Reproduce the full listing below unchanged, apart from the pictures.

————

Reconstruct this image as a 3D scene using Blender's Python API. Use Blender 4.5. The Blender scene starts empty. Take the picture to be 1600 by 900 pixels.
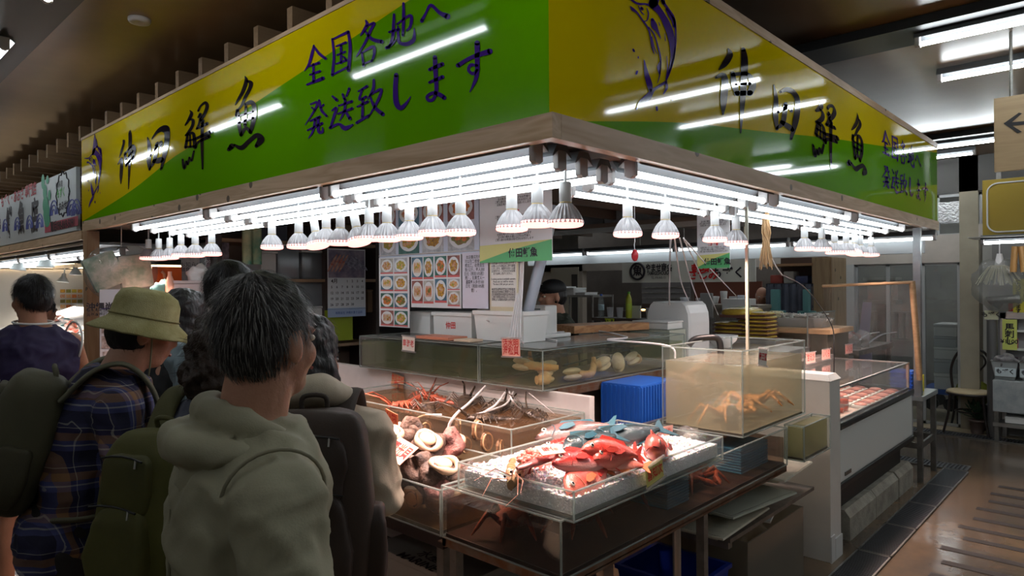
import bpy, bmesh, math, random
from mathutils import Vector, Matrix, noise
R = math.radians
PI = math.pi
sc = bpy.context.scene
col = sc.collection
rnd = random.Random(7)

# ---------------------------------------------------------------- camera
CAM_H, FPX, HOR = 1.70, 1055.0, 444.6
cam_d = bpy.data.cameras.new('camera')
cam = bpy.data.objects.new('camera', cam_d)
col.objects.link(cam)
sc.camera = cam
cam_d.sensor_width = 36.0
cam_d.lens = 36.0 * FPX / 1600.0
cam_d.shift_y = -(450 - HOR) / 1600.0
cam_d.clip_start = 0.05
CAMROT = Matrix.Rotation(R(-46.9), 3, 'Z') @ Matrix.Rotation(R(90), 3, 'X') @ Matrix.Rotation(R(-0.43), 3, 'Z')
cam.location = (0, 0, CAM_H)
cam.rotation_euler = CAMROT.to_euler()

# ---------------------------------------------------------------- world, exposure
w = bpy.data.worlds.new('world')
sc.world = w
w.use_nodes = True
w.node_tree.nodes['Background'].inputs[0].default_value = (0.75, 0.82, 1.0, 1)
w.node_tree.nodes['Background'].inputs[1].default_value = 0.06
vs = sc.view_settings
vs.view_transform = 'Standard'
vs.look = 'None'
vs.exposure = 0.92
vs.gamma = 1.0
vs.use_curve_mapping = False
sc.cycles.transparent_max_bounces = 40
sc.cycles.sample_clamp_indirect = 6.0
TUBE_E = 4.5
AISLE_E = 16.0
LED_W = 2.1         # clip lamps over the fish

# ---------------------------------------------------------------- helpers
def at(x, y, X=None, Y=None, Z=None, d=None):
    """point of the place that the photograph shows at a pixel, on the plane X=, Y= or Z= (or at a distance)"""
    v = CAMROT @ Vector(((x - 800) / FPX, (HOR - y) / FPX, -1.0))
    if X is not None: k = X / v.x
    elif Y is not None: k = Y / v.y
    elif Z is not None: k = (Z - CAM_H) / v.z
    else: k = d
    return Vector((0, 0, CAM_H)) + v * k

MATS = {}
def mat(name, c, rough=0.5, metal=0.0, bump=0.0, bscale=30.0, mott=0.0, mscale=6.0, c2=None, trans=0.0,
        coat=0.0, emit=None, es=0.0, stretch=(1, 1, 1), spec=0.5, sheen=0.0, detail=4.0, alpha=1.0, ior=1.45, sss=0.0):
    if name in MATS: return MATS[name]
    m = bpy.data.materials.new(name)
    m.use_nodes = True
    nt = m.node_tree
    b = nt.nodes['Principled BSDF']
    c = (c[0], c[1], c[2], 1)
    b.inputs['Base Color'].default_value = c
    b.inputs['Roughness'].default_value = rough
    b.inputs['Metallic'].default_value = metal
    b.inputs['Transmission Weight'].default_value = trans
    b.inputs['Coat Weight'].default_value = coat
    b.inputs['Coat Roughness'].default_value = 0.08
    b.inputs['Specular IOR Level'].default_value = spec
    b.inputs['Sheen Weight'].default_value = sheen
    b.inputs['Alpha'].default_value = alpha
    b.inputs['IOR'].default_value = ior
    b.inputs['Subsurface Weight'].default_value = sss
    b.inputs['Subsurface Radius'].default_value = (0.02, 0.01, 0.006)
    if emit:
        b.inputs['Emission Color'].default_value = (*emit, 1)
        b.inputs['Emission Strength'].default_value = es
    tc = nt.nodes.new('ShaderNodeTexCoord')
    mp = nt.nodes.new('ShaderNodeMapping')
    mp.inputs['Scale'].default_value = stretch
    nt.links.new(tc.outputs['Object'], mp.inputs['Vector'])
    if mott or c2:
        n = nt.nodes.new('ShaderNodeTexNoise')
        n.inputs['Scale'].default_value = mscale
        n.inputs['Detail'].default_value = detail
        n.inputs['Roughness'].default_value = 0.6
        nt.links.new(mp.outputs[0], n.inputs['Vector'])
        r = nt.nodes.new('ShaderNodeValToRGB')
        r.color_ramp.elements[0].position = 0.36
        r.color_ramp.elements[1].position = 0.64
        r.color_ramp.elements[0].color = c
        r.color_ramp.elements[1].color = (*c2, 1) if c2 else tuple(min(1, v * (1 - mott)) for v in c[:3]) + (1,)
        nt.links.new(n.outputs['Fac'], r.inputs[0])
        nt.links.new(r.outputs[0], b.inputs['Base Color'])
    if bump:
        n = nt.nodes.new('ShaderNodeTexNoise')
        n.inputs['Scale'].default_value = bscale
        n.inputs['Detail'].default_value = detail
        nt.links.new(mp.outputs[0], n.inputs['Vector'])
        bp = nt.nodes.new('ShaderNodeBump')
        bp.inputs['Strength'].default_value = min(1.0, bump)
        bp.inputs['Distance'].default_value = 0.01 * max(1, bump)
        nt.links.new(n.outputs['Fac'], bp.inputs['Height'])
        nt.links.new(bp.outputs[0], b.inputs['Normal'])
    MATS[name] = m
    return m

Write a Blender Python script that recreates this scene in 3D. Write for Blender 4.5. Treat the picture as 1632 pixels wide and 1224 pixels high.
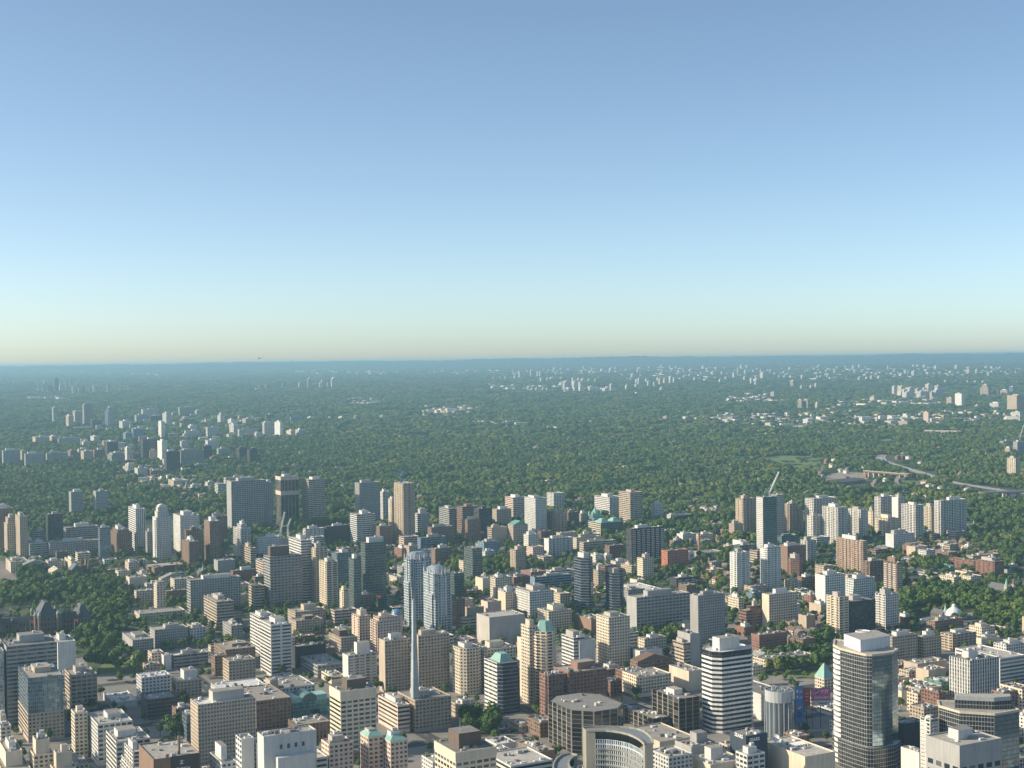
import bpy, bmesh, math, random, json
from mathutils import Vector, Matrix
for o in list(bpy.data.objects): bpy.data.objects.remove(o)
scene = bpy.context.scene
C = scene.collection
R = math.radians
# ------------------------------------------------------------------ camera
CAM_ROT = [[0.9999249, 0.012254, 0.0], [-0.0002151, 0.0175515, -0.9998459], [-0.0122521, 0.9997709, 0.0175529]]
cam = bpy.data.cameras.new('camera'); camo = bpy.data.objects.new('camera', cam); C.objects.link(camo)
cam.sensor_width = 36; cam.lens = 36*2250/1632; cam.clip_start = 1; cam.clip_end = 60000
camo.matrix_world = Matrix.Translation((0, 0, 330)) @ Matrix(CAM_ROT).to_4x4()
scene.camera = camo
# ------------------------------------------------------------------ sky, sun, exposure
SUN_EL, SUN_AZ = 26.0, 266.0          # azimuth clockwise from +Y (camera looks along +Y)
w = bpy.data.worlds.new('World'); scene.world = w; w.use_nodes = True
nt = w.node_tree
sky = nt.nodes.new('ShaderNodeTexSky'); sky.sky_type = 'NISHITA'; sky.sun_disc = False
sky.sun_elevation = R(SUN_EL); sky.sun_rotation = R(SUN_AZ)
sky.altitude = 900; sky.air_density = 0.62; sky.dust_density = 1.6; sky.ozone_density = 2.0
bg = nt.nodes['Background']
tint = nt.nodes.new('ShaderNodeMix'); tint.data_type = 'RGBA'; tint.blend_type = 'MULTIPLY'; tint.inputs[0].default_value = 1; tint.inputs[7].default_value = (1.02, 1.0, .87, 1)
nt.links.new(sky.outputs[0], tint.inputs[6]); nt.links.new(tint.outputs[2], bg.inputs[0]); bg.inputs[1].default_value = 0.129
sl = bpy.data.lights.new('sun', 'SUN'); sl.energy = 3.8; sl.angle = R(.53); sl.color = (1, .86, .64)
so = bpy.data.objects.new('sun', sl); C.objects.link(so)
so.rotation_euler = (R(90-SUN_EL), 0, R(180-SUN_AZ)); so.location = (-800, 0, 900)
scene.view_settings.view_transform = 'Standard'; scene.view_settings.look = 'None'
scene.view_settings.exposure = 0.7; scene.view_settings.gamma = 1
scene.render.engine = 'CYCLES'
scene.cycles.max_bounces = 5; scene.cycles.volume_bounces = 0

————

RESPONSE TO THIS EXERCISE —
Reconstruct this image as a 3D scene using Blender's Python API. Use Blender 4.5. The Blender scene starts empty. Take the picture to be 1600 by 900 pixels.
import bpy, bmesh, math, random
from mathutils import Vector, Matrix, noise
R = math.radians
PI = math.pi
sc = bpy.context.scene
col = sc.collection
rnd = random.Random(7)

# ---------------------------------------------------------------- camera
CAM_H, FPX, HOR = 1.70, 1055.0, 444.6
cam_d = bpy.data.cameras.new('camera')
cam = bpy.data.objects.new('camera', cam_d)
col.objects.link(cam)
sc.camera = cam
cam_d.sensor_width = 36.0
cam_d.lens = 36.0 * FPX / 1600.0
cam_d.shift_y = -(450 - HOR) / 1600.0
cam_d.clip_start = 0.05
CAMROT = Matrix.Rotation(R(-46.9), 3, 'Z') @ Matrix.Rotation(R(90), 3, 'X') @ Matrix.Rotation(R(-0.43), 3, 'Z')
cam.location = (0, 0, CAM_H)
cam.rotation_euler = CAMROT.to_euler()

# ---------------------------------------------------------------- world, exposure
w = bpy.data.worlds.new('world')
sc.world = w
w.use_nodes = True
w.node_tree.nodes['Background'].inputs[0].default_value = (0.75, 0.82, 1.0, 1)
w.node_tree.nodes['Background'].inputs[1].default_value = 0.06
vs = sc.view_settings
vs.view_transform = 'Standard'
vs.look = 'None'
vs.exposure = 0.92
vs.gamma = 1.0
vs.use_curve_mapping = False
sc.cycles.transparent_max_bounces = 40
sc.cycles.sample_clamp_indirect = 6.0
TUBE_E = 4.5
AISLE_E = 16.0
LED_W = 2.1         # clip lamps over the fish

# ---------------------------------------------------------------- helpers
def at(x, y, X=None, Y=None, Z=None, d=None):
    """point of the place that the photograph shows at a pixel, on the plane X=, Y= or Z= (or at a distance)"""
    v = CAMROT @ Vector(((x - 800) / FPX, (HOR - y) / FPX, -1.0))
    if X is not None: k = X / v.x
    elif Y is not None: k = Y / v.y
    elif Z is not None: k = (Z - CAM_H) / v.z
    else: k = d
    return Vector((0, 0, CAM_H)) + v * k

MATS = {}
def mat(name, c, rough=0.5, metal=0.0, bump=0.0, bscale=30.0, mott=0.0, mscale=6.0, c2=None, trans=0.0,
        coat=0.0, emit=None, es=0.0, stretch=(1, 1, 1), spec=0.5, sheen=0.0, detail=4.0, alpha=1.0, ior=1.45, sss=0.0):
    if name in MATS: return MATS[name]
    m = bpy.data.materials.new(name)
    m.use_nodes = True
    nt = m.node_tree
    b = nt.nodes['Principled BSDF']
    c = (c[0], c[1], c[2], 1)
    b.inputs['Base Color'].default_value = c
    b.inputs['Roughness'].default_value = rough
    b.inputs['Metallic'].default_value = metal
    b.inputs['Transmission Weight'].default_value = trans
    b.inputs['Coat Weight'].default_value = coat
    b.inputs['Coat Roughness'].default_value = 0.08
    b.inputs['Specular IOR Level'].default_value = spec
    b.inputs['Sheen Weight'].default_value = sheen
    b.inputs['Alpha'].default_value = alpha
    b.inputs['IOR'].default_value = ior
    b.inputs['Subsurface Weight'].default_value = sss
    b.inputs['Subsurface Radius'].default_value = (0.02, 0.01, 0.006)
    if emit:
        b.inputs['Emission Color'].default_value = (*emit, 1)
        b.inputs['Emission Strength'].default_value = es
    tc = nt.nodes.new('ShaderNodeTexCoord')
    mp = nt.nodes.new('ShaderNodeMapping')
    mp.inputs['Scale'].default_value = stretch
    nt.links.new(tc.outputs['Object'], mp.inputs['Vector'])
    if mott or c2:
        n = nt.nodes.new('ShaderNodeTexNoise')
        n.inputs['Scale'].default_value = mscale
        n.inputs['Detail'].default_value = detail
        n.inputs['Roughness'].default_value = 0.6
        nt.links.new(mp.outputs[0], n.inputs['Vector'])
        r = nt.nodes.new('ShaderNodeValToRGB')
        r.color_ramp.elements[0].position = 0.36
        r.color_ramp.elements[1].position = 0.64
        r.color_ramp.elements[0].color = c
        r.color_ramp.elements[1].color = (*c2, 1) if c2 else tuple(min(1, v * (1 - mott)) for v in c[:3]) + (1,)
        nt.links.new(n.outputs['Fac'], r.inputs[0])
        nt.links.new(r.outputs[0], b.inputs['Base Color'])
    if bump:
        n = nt.nodes.new('ShaderNodeTexNoise')
        n.inputs['Scale'].default_value = bscale
        n.inputs['Detail'].default_value = detail
        nt.links.new(mp.outputs[0], n.inputs['Vector'])
        bp = nt.nodes.new('ShaderNodeBump')
        bp.inputs['Strength'].default_value = min(1.0, bump)
        bp.inputs['Distance'].default_value = 0.01 * max(1, bump)
        nt.links.new(n.outputs['Fac'], bp.inputs['Height'])
        nt.links.new(bp.outputs[0], b.inputs['Normal'])
    MATS[name] = m
    return m

Write a Blender Python script that recreates this scene in 3D. Write for Blender 4.5. Treat the picture as 1632 pixels wide and 1224 pixels high.
import bpy, bmesh, math, random, json
from mathutils import Vector, Matrix
for o in list(bpy.data.objects): bpy.data.objects.remove(o)
scene = bpy.context.scene
C = scene.collection
R = math.radians
# ------------------------------------------------------------------ camera
CAM_ROT = [[0.9999249, 0.012254, 0.0], [-0.0002151, 0.0175515, -0.9998459], [-0.0122521, 0.9997709, 0.0175529]]
cam = bpy.data.cameras.new('camera'); camo = bpy.data.objects.new('camera', cam); C.objects.link(camo)
cam.sensor_width = 36; cam.lens = 36*2250/1632; cam.clip_start = 1; cam.clip_end = 60000
camo.matrix_world = Matrix.Translation((0, 0, 330)) @ Matrix(CAM_ROT).to_4x4()
scene.camera = camo
# ------------------------------------------------------------------ sky, sun, exposure
SUN_EL, SUN_AZ = 26.0, 266.0          # azimuth clockwise from +Y (camera looks along +Y)
w = bpy.data.worlds.new('World'); scene.world = w; w.use_nodes = True
nt = w.node_tree
sky = nt.nodes.new('ShaderNodeTexSky'); sky.sky_type = 'NISHITA'; sky.sun_disc = False
sky.sun_elevation = R(SUN_EL); sky.sun_rotation = R(SUN_AZ)
sky.altitude = 900; sky.air_density = 0.62; sky.dust_density = 1.6; sky.ozone_density = 2.0
bg = nt.nodes['Background']
tint = nt.nodes.new('ShaderNodeMix'); tint.data_type = 'RGBA'; tint.blend_type = 'MULTIPLY'; tint.inputs[0].default_value = 1; tint.inputs[7].default_value = (1.02, 1.0, .87, 1)
nt.links.new(sky.outputs[0], tint.inputs[6]); nt.links.new(tint.outputs[2], bg.inputs[0]); bg.inputs[1].default_value = 0.129
sl = bpy.data.lights.new('sun', 'SUN'); sl.energy = 3.8; sl.angle = R(.53); sl.color = (1, .86, .64)
so = bpy.data.objects.new('sun', sl); C.objects.link(so)
so.rotation_euler = (R(90-SUN_EL), 0, R(180-SUN_AZ)); so.location = (-800, 0, 900)
scene.view_settings.view_transform = 'Standard'; scene.view_settings.look = 'None'
scene.view_settings.exposure = 0.7; scene.view_settings.gamma = 1
scene.render.engine = 'CYCLES'
scene.cycles.max_bounces = 5; scene.cycles.volume_bounces = 0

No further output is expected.